What is required: Starting at the first line of the listing below, repeat each line up to and including the one containing "def room(a,b): return". Leave out pictures.

Information shown:

↓

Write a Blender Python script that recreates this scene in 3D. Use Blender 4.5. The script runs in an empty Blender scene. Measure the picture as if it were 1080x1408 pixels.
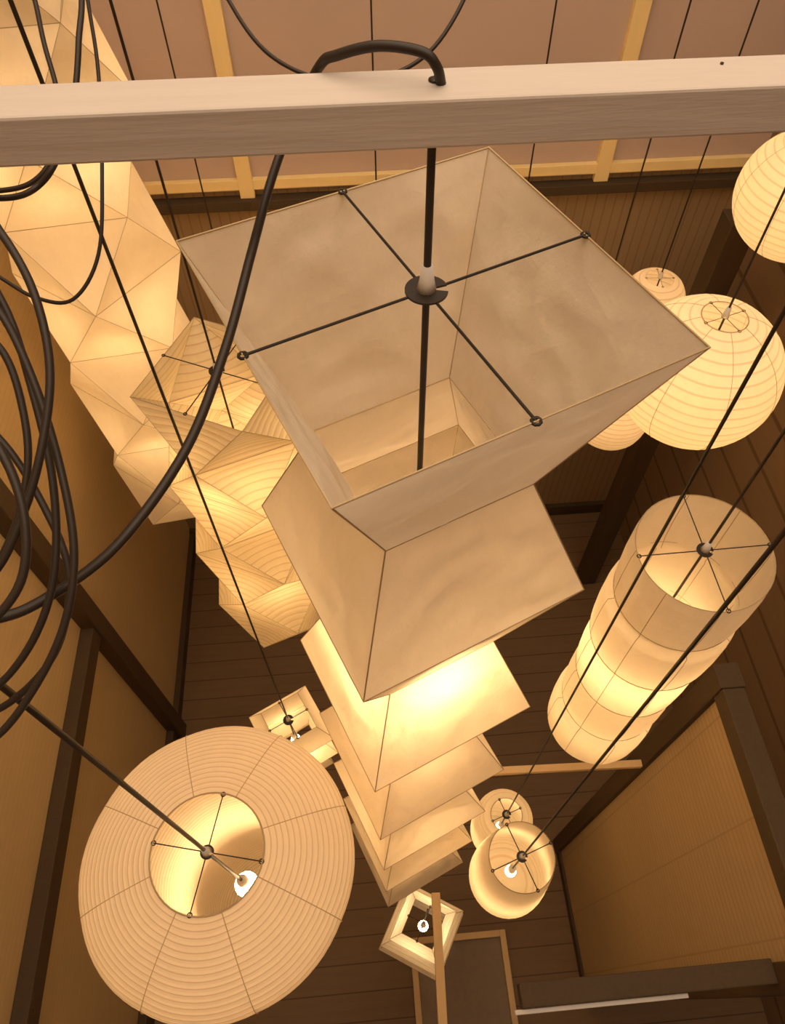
import bpy, math, random
from mathutils import Vector, Matrix, noise as mnoise
random.seed(3)
H=5.0
SC=bpy.context.scene
PHI=math.radians(4.7)
EX=(math.cos(PHI),math.sin(PHI)); EY=(-math.sin(PHI),math.cos(PHI))
def room(a,b): return (a*EX[0]+b*EY[0], a*EX[1]+b*EY[1])

# ---------------------------------------------------------------- materials
def newmat(name):
    m=bpy.data.materials.new(name); m.use_nodes=True
    nt=m.node_tree; nt.nodes.clear()
    out=nt.nodes.new('ShaderNodeOutputMaterial')
    return m,nt,out
def math_node(nt,op,a,b=None,c=None):
    n=nt.nodes.new('ShaderNodeMath'); n.operation=op
    for i,v in enumerate((a,b,c)):
        if v is None: continue
        if hasattr(v,'is_linked'): nt.links.new(v,n.inputs[i])
        else: n.inputs[i].default_value=v
    return n.outputs[0]
def mixcol(nt,fac,c1,c2):
    n=nt.nodes.new('ShaderNodeMix'); n.data_type='RGBA'
    for key,v in ((0,fac),(6,c1),(7,c2)):
        if hasattr(v,'is_linked'): nt.links.new(v,n.inputs[key])
        else: n.inputs[key].default_value=v if key==0 else (*v,1)
    return n.outputs[2]
def coords(nt,kind='Object'):
    return nt.nodes.new('ShaderNodeTexCoord').outputs[kind]
def noise(nt,vec,scale,detail=4,rough=.55,stretch=None):
    if stretch:
        mp=nt.nodes.new('ShaderNodeMapping'); mp.inputs['Scale'].default_value=stretch
        nt.links.new(vec,mp.inputs['Vector']); vec=mp.outputs[0]
    n=nt.nodes.new('ShaderNodeTexNoise'); n.inputs['Scale'].default_value=scale
    n.inputs['Detail'].default_value=detail; n.inputs['Roughness'].default_value=rough
    nt.links.new(vec,n.inputs['Vector']); return n.outputs['Fac']
def paper(name,col,rib=0.0,trans=.5,wrinkle=.35,emit=0.0,ribdark=.55,ecol=(1,.70,.42),uv=False,ribmix=.7):
    m,nt,out=newmat(name)
    vec=coords(nt)
    n1=noise(nt,vec,5,3,.5); n2=noise(nt,vec,60,3,.6,(1,1,.25)); n3=noise(nt,vec,22,6,.7)
    f=math_node(nt,'MULTIPLY_ADD',n3,.6,math_node(nt,'MULTIPLY',n2,.4))
    dark=tuple(c*.84 for c in col)
    c=mixcol(nt,f,dark,col)
    vo=nt.nodes.new('ShaderNodeTexVoronoi'); vo.inputs['Scale'].default_value=9; vo.feature='F1'
    nt.links.new(vec,vo.inputs['Vector'])
    height=math_node(nt,'ADD',math_node(nt,'MULTIPLY',n1,.5),math_node(nt,'MULTIPLY',vo.outputs['Distance'],.35))
    height=math_node(nt,'ADD',height,math_node(nt,'MULTIPLY',n3,.12))
    if rib>0:
        sp=nt.nodes.new('ShaderNodeSeparateXYZ'); nt.links.new(coords(nt,'UV') if uv else vec,sp.inputs[0])
        wob=noise(nt,vec,4,2)
        z=math_node(nt,'ADD',sp.outputs[1 if uv else 2],math_node(nt,'MULTIPLY',wob,rib*.5))
        s=math_node(nt,'SINE',math_node(nt,'MULTIPLY',z,2*math.pi/rib))
        mr=nt.nodes.new('ShaderNodeMapRange'); mr.interpolation_type='SMOOTHSTEP'
        mr.inputs['From Min'].default_value=.68; mr.inputs['From Max'].default_value=1.0
        nt.links.new(s,mr.inputs['Value'])
        c=mixcol(nt,math_node(nt,'MULTIPLY',mr.outputs[0],ribmix),c,(col[0]*ribdark,col[1]*ribdark*.85,col[2]*ribdark*.7))
        height=math_node(nt,'ADD',math_node(nt,'MULTIPLY',height,.5),math_node(nt,'MULTIPLY',s,.12))
    bp=nt.nodes.new('ShaderNodeBump'); bp.inputs['Strength'].default_value=wrinkle; bp.inputs['Distance'].default_value=.03
    nt.links.new(height,bp.inputs['Height'])
    d=nt.nodes.new('ShaderNodeBsdfDiffuse'); t=nt.nodes.new('ShaderNodeBsdfTranslucent')
    nt.links.new(c,d.inputs[0]); nt.links.new(bp.outputs[0],d.inputs['Normal'])
    nt.links.new(c,t.inputs[0]); nt.links.new(bp.outputs[0],t.inputs['Normal'])
    mx=nt.nodes.new('ShaderNodeMixShader'); mx.inputs[0].default_value=trans
    nt.links.new(d.outputs[0],mx.inputs[1]); nt.links.new(t.outputs[0],mx.inputs[2])
    last=mx.outputs[0]
    if emit>0:  # even emission put into the paper to imitate bulb light glowing through
        e=nt.nodes.new('ShaderNodeEmission'); e.inputs[1].default_value=emit
        mm=nt.nodes.new('ShaderNodeMix'); mm.data_type='RGBA'; mm.blend_type='MULTIPLY'; mm.inputs[0].default_value=1
        nt.links.new(c,mm.inputs[6]); mm.inputs[7].default_value=(*ecol,1)
        nt.links.new(mm.outputs[2],e.inputs[0])
        ad=nt.nodes.new('ShaderNodeAddShader'); nt.links.new(last,ad.inputs[0]); nt.links.new(e.outputs[0],ad.inputs[1]); last=ad.outputs[0]
    nt.links.new(last,out.inputs[0]); return m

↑

Full solution:
Write a Blender Python script that recreates this scene in 3D. Use Blender 4.5. The script runs in an empty Blender scene. Measure the picture as if it were 1080x1408 pixels.
import bpy, math, random
from mathutils import Vector, Matrix, noise as mnoise
random.seed(3)
H=5.0
SC=bpy.context.scene
PHI=math.radians(4.7)
EX=(math.cos(PHI),math.sin(PHI)); EY=(-math.sin(PHI),math.cos(PHI))
def room(a,b): return (a*EX[0]+b*EY[0], a*EX[1]+b*EY[1])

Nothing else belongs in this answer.